On 19/11/2010, at 11:27 AM, Dmytrii Nagirniak wrote:
But as far as I understand Chris needs to ensure that there are no
stale objects in the middle of an action (not user's one but a
system's).
That's not even theoretically possible in a parallel system. All you
can do is code each
transaction semantically (add 1 to X rather than set X to old-X+1) and
then rely on
database serialisation to make it work. In order to reduce deadlocks,
you can use
intent-update locks (which AR's :lock gives you) or just ensure that
multi-record
updates are ordered (i.e. if you update A then B in one transaction,
you never update
B then A in another).
With long-polling or websockets, you could potentially notify the user
that the record
they're seeing has been updated, but you'd have to think that through
from a XP point
of view.
However, I don't think that's what Chris was concerned about. It seems
to me he was
worried that while I'm looking at some data and perhaps changing it,
but haven't yet
submitted my changes, someone else will submit a change that make my
changes
invalid. The correct answer is to detect that using versioning or row-
value checksums,
where the check value is hidden in the form I will submit, and must
match if my changes
are to be accepted.
The nice thing about doing this with checksums (as opposed to
versions) is that if the
record is large, and I'm only looking at a subset of the fields, I can
have a checksum
over just those fields, rather than the whole record.
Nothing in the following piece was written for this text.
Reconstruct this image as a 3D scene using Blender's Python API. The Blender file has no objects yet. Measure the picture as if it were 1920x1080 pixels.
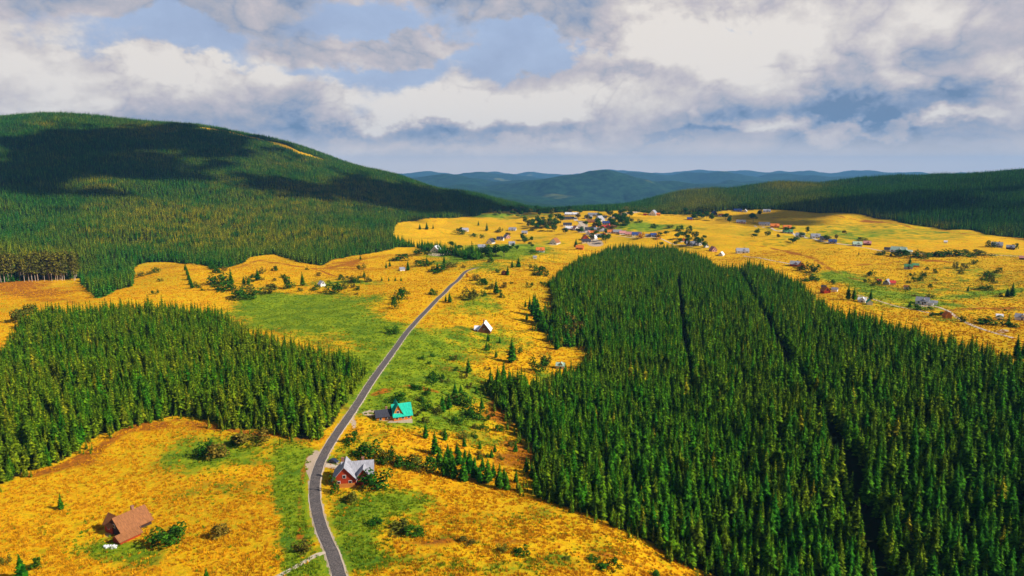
import bpy, math, random
import numpy as np
R = math.radians
S = bpy.context.scene
COL = S.collection
# ------------------------------------------------------------------ camera
F = 1270.0                      # focal length in pixels of a 1920 wide picture
PITCH = R(9.8)
CZ = 118.0
cam = bpy.data.cameras.new('camera'); camo = bpy.data.objects.new('camera', cam); COL.objects.link(camo)
cam.sensor_width = 36.0; cam.lens = 36.0*F/1920; cam.clip_start = 1.0; cam.clip_end = 90000.0
camo.location = (0, 0, CZ); camo.rotation_euler = (R(90)-PITCH, 0, 0)
S.camera = camo
S.render.resolution_x = 1024; S.render.resolution_y = 576
# ------------------------------------------------------------------ light
SUN_AZ = R(106)                 # clockwise from the view direction (+Y)
SUN_EL = R(37)
sun = bpy.data.lights.new('sun', 'SUN'); suno = bpy.data.objects.new('sun', sun); COL.objects.link(suno)
sun.energy = 5.0; sun.angle = R(0.5); sun.color = (1.0, 0.95, 0.86)
suno.rotation_euler = (R(90)-SUN_EL, 0, math.pi-SUN_AZ)
suno.location = (0, 0, 400)
S.view_settings.view_transform = 'Standard'; S.view_settings.look = 'None'
S.view_settings.gamma = 1.0; S.view_settings.exposure = 0.28
S.view_settings.use_curve_mapping = False
S.cycles.volume_bounces = 0
S.cycles.max_bounces = 5; S.cycles.diffuse_bounces = 2; S.cycles.transparent_max_bounces = 4

def pdir(px, py):
    u = (px-960.0)/F; v = (540.0-py)/F
    return np.array([u, math.cos(PITCH)+v*math.sin(PITCH), -math.sin(PITCH)+v*math.cos(PITCH)])
def azel(px, py):
    d = pdir(px, py); return math.atan2(d[0], d[1]), math.atan2(d[2], math.hypot(d[0], d[1]))

# ------------------------------------------------------------------ node helper
class NT:
    def __init__(s, tree): s.t = tree; s.t.nodes.clear()
    def n(s, typ, ins=None, **kw):
        nd = s.t.nodes.new(typ)
        for k, v in kw.items(): setattr(nd, k, v)
        if ins:
            for k, v in ins.items():
                sock = nd.inputs[k]
                if isinstance(v, bpy.types.NodeSocket): s.t.links.new(v, sock)
                else: sock.default_value = v
        return nd
    def m(s, op, a, b=0.0, c=0.0, clamp=False):
        nd = s.t.nodes.new('ShaderNodeMath'); nd.operation = op; nd.use_clamp = clamp
        for i, v in enumerate((a, b, c)):
            if isinstance(v, bpy.types.NodeSocket): s.t.links.new(v, nd.inputs[i])
            else: nd.inputs[i].default_value = v
        return nd.outputs[0]
    def mix(s, f, a, b, blend='MIX'):
        nd = s.t.nodes.new('ShaderNodeMix'); nd.data_type = 'RGBA'; nd.blend_type = blend
        for k, v in ((0, f), (6, a), (7, b)):
            if isinstance(v, bpy.types.NodeSocket): s.t.links.new(v, nd.inputs[k])
            else: nd.inputs[k].default_value = (*v, 1) if isinstance(v, tuple) and len(v) == 3 else v
        return nd.outputs[2]
    def noise(s, vec, scale, detail=4, rough=0.55, dist=0.0, col=False):
        nd = s.n('ShaderNodeTexNoise', {'Vector': vec, 'Scale': scale, 'Detail': detail, 'Roughness': rough, 'Distortion': dist})
        return nd.outputs[1 if col else 0]
    def sstep(s, v, a, b, lo=0.0, hi=1.0):
        nd = s.n('ShaderNodeMapRange', {'Value': v, 'From Min': a, 'From Max': b, 'To Min': lo, 'To Max': hi}, interpolation_type='SMOOTHSTEP')
        return nd.outputs[0]
    def attr(s, name, inst=False):
        return s.n('ShaderNodeAttribute', attribute_name=name, attribute_type='INSTANCER' if inst else 'GEOMETRY').outputs['Fac']

# ------------------------------------------------------------------ sky
w = bpy.data.worlds.new('World'); S.world = w; w.use_nodes = True
T = NT(w.node_tree)
tc = T.n('ShaderNodeTexCoord').outputs['Generated']
sx = T.n('ShaderNodeSeparateXYZ', {0: tc})
AZ = T.m('ARCTAN2', sx.outputs[0], sx.outputs[1]); EL = T.m('ARCSINE', sx.outputs[2])
sky = T.n('ShaderNodeTexSky', sky_type='NISHITA', sun_disc=False, sun_elevation=SUN_EL, sun_rotation=SUN_AZ, altitude=600, air_density=1.0, dust_density=1.2, ozone_density=2.0)
comb = T.n('ShaderNodeCombineXYZ', {0: AZ, 1: T.m('MULTIPLY', EL, 1.5), 2: 0.37}).outputs[0]
# noise-warped angles so that every cloud edge billows
wn = T.noise(comb, 7.0, 5, 0.62, 0.0, True); ws = T.n('ShaderNodeSeparateXYZ', {0: wn})
wn2 = T.noise(comb, 2.6, 2, 0.5, 0.0, True); ws2 = T.n('ShaderNodeSeparateXYZ', {0: wn2})
AW = T.m('ADD', T.m('ADD', AZ, T.m('MULTIPLY', T.m('SUBTRACT', ws.outputs[0], .5), .22)), T.m('MULTIPLY', T.m('SUBTRACT', ws2.outputs[0], .5), .10))
EW = T.m('ADD', EL, T.m('MULTIPLY', T.m('SUBTRACT', ws.outputs[1], .5), .13))
def field(blobs, start):
    acc = start
    for px, py, rx, ry, val in blobs:
        a, e = azel(px, py)
        dx = T.m('MULTIPLY', T.m('SUBTRACT', AW, a), F/rx*0.82); dy = T.m('MULTIPLY', T.m('SUBTRACT', EW, e), F/ry*0.95)
        r2 = T.m('ADD', T.m('MULTIPLY', dx, dx), T.m('MULTIPLY', dy, dy))
        g = T.m('EXPONENT', T.m('MULTIPLY', T.m('POWER', r2, 1.4), -0.8))
        acc = T.m('MULTIPLY_ADD', g, val, acc)
    return acc
n1 = T.noise(comb, 3.2, 7, 0.6, 0.2)
n2 = T.noise(comb, 13.0, 7, 0.62, 0.0)
# cover: where there is cloud at all (the clear strips come first)
cover = field([(430, 80, 430, 60, -.62), (990, 85, 80, 42, -.75), (180, 60, 150, 40, -.35), (1358, 25, 10, 36, -.45), (1090, 75, 40, 50, -.45), (740, 30, 180, 28, -.55),
               (1820, 60, 60, 20, .3), (1450, 60, 500, 130, .3), (90, 130, 260, 50, .3), (380, 150, 150, 40, .3), (1130, 60, 60, 50, .3), (620, 88, 190, 20, .42), (850, 72, 120, 26, .38), (60, 40, 130, 40, .42), (510, 25, 120, 30, .45), (300, 20, 90, 16, .25), (1040, 125, 60, 30, .35), (930, 20, 120, 20, .3)],
              T.m('MULTIPLY_ADD', n1, 1.3, T.m('MULTIPLY_ADD', n2, .5, -.22)))
mask = T.sstep(cover, 0.26, 0.52)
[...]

When I submit,
the record is re-fetched
and those fields re-checksummed. As long as *nothing I was looking at*
has changed,
my update is still valid. In most applications. YMMV. You might not
have encountered a
situation where this was even possible... but for example, the Claims
table in an insurance
app might well have a hundred fields, and those will never all be
shown at the same time.
You could break the record into separate records and use row versions
for each, but
then your UI is leaking into your schema.